There are now decades of research suggesting that family involvement is crucial to the development and academic success children across all ages, from early childhood to early adulthood. If we can provide San Francisco parents with knowledge and experiences that build their capacity to advocate and support their children, then we can ensure that every child has access to a quality education and achieves excellence in their schools.

PVF: What is your hope with how this project will create change?

PMR: Through the San Francisco Family Academy, I hope that we can succeed in better equipping every SFUSD family to advocate for their children’s educational success. I believe that promoting an environment where families are better informed and engaged can translate to improvements in both individual students success as well as in the performance of schools district wide.

PVF: What would you like donors to know about funding community projects led by young people like yourself?

PMR: Young people here in the Bay Area have always possessed the capacity and intuition to develop innovative solutions for addressing some of the most pressing social problems within our communities. What we often lack, however, are the resources and investments to transform our visions into realities. That is why programs like the Bay Area Inspire Awards are so critical. They help to empower individuals with local solutions for local issues that can tangibly improve people’s quality of life.

PVF: What are the next steps for you and your project?
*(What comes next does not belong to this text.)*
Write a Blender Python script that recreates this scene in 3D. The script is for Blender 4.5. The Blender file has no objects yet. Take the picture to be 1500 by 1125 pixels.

PMR: We are currently in the process designing key elements of the San Francisco Family Academy, including:

  • Official Mission and Vision
  • Curriculum Design
  • Organizational Structure and Staffing
  • Governance
  • Budget and Program Sustainability
  • Branding and Communications
  • Evaluation Design

We will continue to work with SFUSD staff and community partners over the summer up until formally launching the first San Francisco Family Academy in the fall term of the 2015-2016 academic year.